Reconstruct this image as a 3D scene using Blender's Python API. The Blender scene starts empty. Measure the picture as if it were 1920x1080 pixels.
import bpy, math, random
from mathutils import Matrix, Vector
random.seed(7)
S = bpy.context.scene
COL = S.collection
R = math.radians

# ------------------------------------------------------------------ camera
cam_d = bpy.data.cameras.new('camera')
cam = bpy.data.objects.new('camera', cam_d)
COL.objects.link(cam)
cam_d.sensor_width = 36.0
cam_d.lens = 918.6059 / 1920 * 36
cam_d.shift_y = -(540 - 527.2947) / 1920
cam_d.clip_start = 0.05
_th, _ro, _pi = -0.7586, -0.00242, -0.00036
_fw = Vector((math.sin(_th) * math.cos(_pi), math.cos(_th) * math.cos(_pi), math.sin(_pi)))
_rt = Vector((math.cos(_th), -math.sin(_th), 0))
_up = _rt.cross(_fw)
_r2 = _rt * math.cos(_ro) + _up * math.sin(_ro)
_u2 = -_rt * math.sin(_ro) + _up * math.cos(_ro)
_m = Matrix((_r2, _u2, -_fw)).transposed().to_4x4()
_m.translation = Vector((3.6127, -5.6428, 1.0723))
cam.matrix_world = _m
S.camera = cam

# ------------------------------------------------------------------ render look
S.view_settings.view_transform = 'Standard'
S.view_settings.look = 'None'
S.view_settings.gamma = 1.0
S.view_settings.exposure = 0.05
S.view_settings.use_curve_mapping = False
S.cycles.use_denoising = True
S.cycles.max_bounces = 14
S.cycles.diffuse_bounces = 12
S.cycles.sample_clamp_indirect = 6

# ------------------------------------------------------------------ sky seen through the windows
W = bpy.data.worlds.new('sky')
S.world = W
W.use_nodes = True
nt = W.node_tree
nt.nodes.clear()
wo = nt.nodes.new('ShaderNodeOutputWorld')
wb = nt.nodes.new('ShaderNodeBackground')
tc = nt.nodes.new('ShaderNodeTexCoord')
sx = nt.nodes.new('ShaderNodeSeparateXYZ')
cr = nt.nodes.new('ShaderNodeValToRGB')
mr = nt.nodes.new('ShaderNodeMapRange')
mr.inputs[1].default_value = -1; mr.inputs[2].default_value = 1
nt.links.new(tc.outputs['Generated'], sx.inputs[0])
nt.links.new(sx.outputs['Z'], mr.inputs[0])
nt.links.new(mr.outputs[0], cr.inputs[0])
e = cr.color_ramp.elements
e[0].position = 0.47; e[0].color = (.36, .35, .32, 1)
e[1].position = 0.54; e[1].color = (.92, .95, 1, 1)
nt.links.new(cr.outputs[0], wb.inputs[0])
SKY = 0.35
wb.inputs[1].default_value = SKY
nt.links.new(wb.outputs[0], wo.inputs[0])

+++

All lines from the beginning of the material above through the one with "R = math.radians" need to be returned exactly; please return those and only those.

Reconstruct this image as a 3D scene using Blender's Python API. The Blender scene starts empty. Measure the picture as if it were 1920x1080 pixels.
import bpy, math, random
from mathutils import Matrix, Vector
random.seed(7)
S = bpy.context.scene
COL = S.collection
R = math.radians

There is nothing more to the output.